Robert Kubica volverá por fin, en 2019, a ponerse detrás de un volante de Fórmula 1. Un evento esperado por todos los aficionados, porque el piloto polaco, además de ser un portento, es un hombre que siente de manera visceral su pasión por el automovilismo. Incluido el kart, un vehículo por el que nunca ha dudado en “remangarse la camisa” él personalmente. Como cuando, en 2009, se pasaba las horas y los días en la pista para testar y poner a punto el chasis que lleva sus iniciales: RK.
Esta infinita determinación suya, que le ha permitido alcanzar un logro que casi todos daban por imposible.

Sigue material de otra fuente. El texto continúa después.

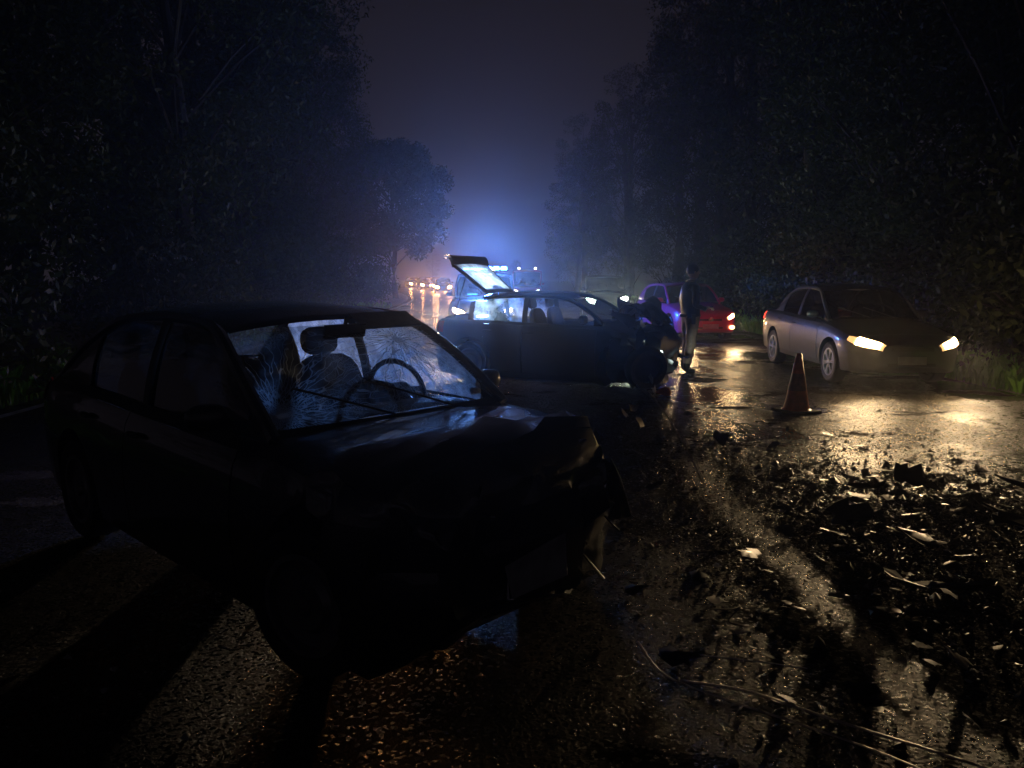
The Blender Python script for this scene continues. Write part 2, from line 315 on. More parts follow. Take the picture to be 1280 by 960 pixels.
class MB:
    """collects shapes, then links them as ONE mesh object"""
    def __init__(s, warp=None): s.v = []; s.f = []; s.m = []; s.cur = 0; s.warp = warp
    def add(s, vs, fs):
        k = len(s.v); s.v += [tuple(p) for p in vs]; s.f += [tuple(i + k for i in f) for f in fs]; s.m += [s.cur] * len(fs); return s
    def box(s, c, size, rot=None, taper=1.0):
        x, y, z = [a / 2 for a in size]; vs = []
        for dz in (-1, 1):
            k = 1 if dz < 0 else taper
            for dx, dy in ((-1, -1), (1, -1), (1, 1), (-1, 1)): vs.append(Vector((dx * x * k, dy * y * k, dz * z)))
        if rot is not None:
            e = Euler(rot).to_matrix(); vs = [e @ q for q in vs]
        c = Vector(c); vs = [q + c for q in vs]
        return s.add(vs, [(3, 2, 1, 0), (4, 5, 6, 7), (0, 1, 5, 4), (1, 2, 6, 5), (2, 3, 7, 6), (3, 0, 4, 7)])
    def tube(s, pts, rad, seg=8, flat=1.0, up=(0, 0, 1)):
        pts = [Vector(p) for p in pts]; n = len(pts)
        rad = rad if isinstance(rad, (list, tuple)) else [rad] * n
        vs, fs = [], []
        for i, p in enumerate(pts):
            t = (pts[min(i + 1, n - 1)] - pts[max(i - 1, 0)]).normalized()
            a = t.cross(Vector(up))
            if a.length < 1e-4: a = t.cross(Vector((1, 0, 0)))
            a.normalize(); b = a.cross(t).normalized()
            for k in range(seg):
                th = 2 * PI * k / seg
                vs.append(p + a * (math.cos(th) * rad[i]) + b * (math.sin(th) * rad[i] * flat))
        for i in range(n - 1):
            for k in range(seg):
                k2 = (k + 1) % seg; fs.append((i * seg + k, i * seg + k2, (i + 1) * seg + k2, (i + 1) * seg + k))
        fs.append(tuple(range(seg - 1, -1, -1))); fs.append(tuple((n - 1) * seg + k for k in range(seg)))
        return s.add(vs, fs)
    def grid(s, fn, nu, nv, flip=False):
        vs = [fn(i / (nu - 1), j / (nv - 1)) for i in range(nu) for j in range(nv)]; fs = []
        for i in range(nu - 1):
            for j in range(nv - 1):
                a = i * nv + j; q = (a, a + 1, a + nv + 1, a + nv); fs.append(q[::-1] if flip else q)
        return s.add(vs, fs)
    def lathe(s, prof, seg=20, axis='z', c=(0, 0, 0), closed=False):
        vs, fs = [], []; n = len(prof)
        for r, h in prof:
            for k in range(seg):
                th = 2 * PI * k / seg; a, b = r * math.cos(th), r * math.sin(th)
                q = {'z': (a, b, h), 'y': (a, h, b), 'x': (h, a, b)}[axis]
                vs.append((q[0] + c[0], q[1] + c[1], q[2] + c[2]))
        for i in range(n if closed else n - 1):
            for k in range(seg):
                k2 = (k + 1) % seg; j = (i + 1) % n
                fs.append((i * seg + k, i * seg + k2, j * seg + k2, j * seg + k))
        return s.add(vs, fs)
    def ball(s, c, r, rot=None, nu=12, nv=8, power=1.0):
        e = Euler(rot).to_matrix() if rot else None; vs, fs = [], []
        sp = lambda q: math.copysign(abs(q) ** power, q)
        for j in range(nv + 1):
            ph = -PI / 2 + PI * j / nv
            for i in range(nu):
                th = 2 * PI * i / nu
                q = Vector((sp(math.cos(ph)) * sp(math.cos(th)) * r[0], sp(math.cos(ph)) * sp(math.sin(th)) * r[1], sp(math.sin(ph)) * r[2]))
                if e: q = e @ q
                vs.append(q + Vector(c))
        for j in range(nv):
            for i in range(nu):
                i2 = (i + 1) % nu; fs.append((j * nu + i, j * nu + i2, (j + 1) * nu + i2, (j + 1) * nu + i))
        return s.add(vs, fs)
    def mesh(s, name, mats, ang=35):
        vs = s.v
        if s.warp: vs = [s.warp(Vector(p)) for p in vs]
        me = bpy.data.meshes.new(name); me.from_pydata([tuple(v) for v in vs], [], s.f)
        for m_ in (mats if isinstance(mats, (list, tuple)) else [mats]): me.materials.append(m_)
        if any(s.m): me.polygons.foreach_set('material_index', s.m)
        smooth(me, ang); me.update(); return me
    def build(s, name, mats, parent=None, ang=35, loc=None, rot=None):
        o = bpy.data.objects.new(name, s.mesh(name, mats, ang)); col.objects.link(o)
        if parent: o.parent = parent
        if loc: o.location = loc
        if rot: o.rotation_euler = rot
        return o

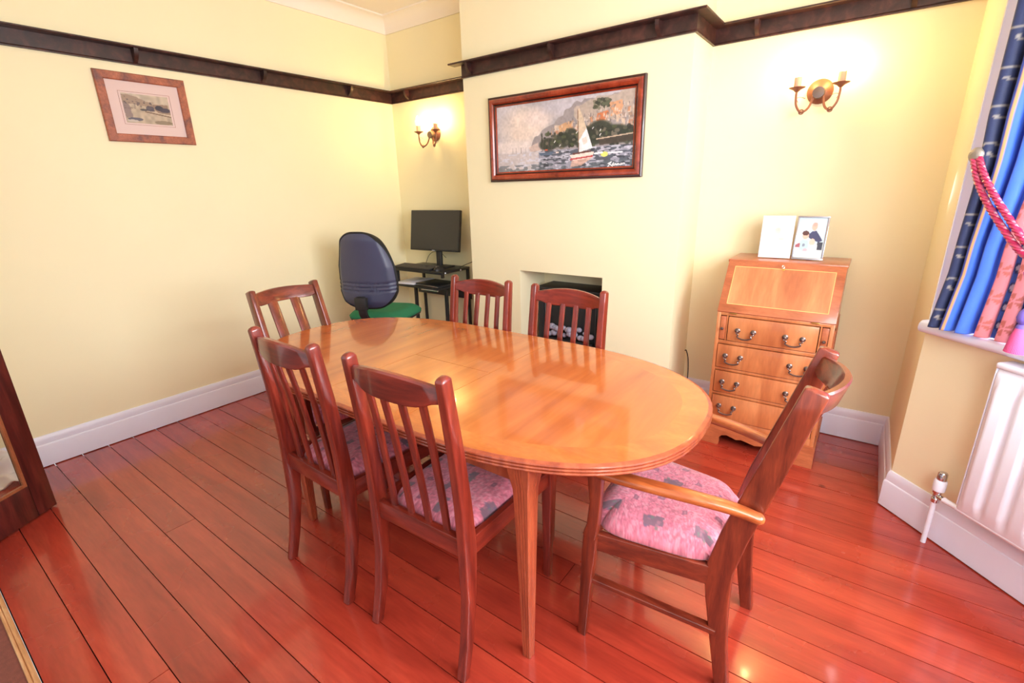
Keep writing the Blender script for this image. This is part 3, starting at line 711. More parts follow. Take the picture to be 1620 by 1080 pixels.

Y es la misma determinación que tuvimos el honor de conocer de cerca hace algunos años, cuando, a poco que sus compromisos se lo permitían, salía a la pista con el kart producido por Birel y que lleva la marca de sus iniciales: RK. No unas simples jornadas en las que divertirse sin dejar de entrenarse, sino sesiones intensas de “verdadero kartista”, que agarra el furgón cargado con sus chasis y lo conduce desde el garaje de su casa hasta el circuito de Lonato (en vez de pararse en el primer lugar que tuviera cerca por ahí) para ir a ensuciarse las manos, a romperse las uñas, apretar tuercas y montar neumáticos.
En el lejano, o quizás no tanto, 2009, estar bajo la misma carpa con Robert Kubica suponía ver cómo un chico, un poco más alto de lo normal y mucho más famoso, claramente, corría a por las llaves y el metro para hacer unos ajustes, luego iba a medir la presión de los neumáticos, salía a la pista, volvía al paddock, ajustaba de nuevo algo, daba otras diez vueltas y luego, a lo mejor, descansaba un ratito.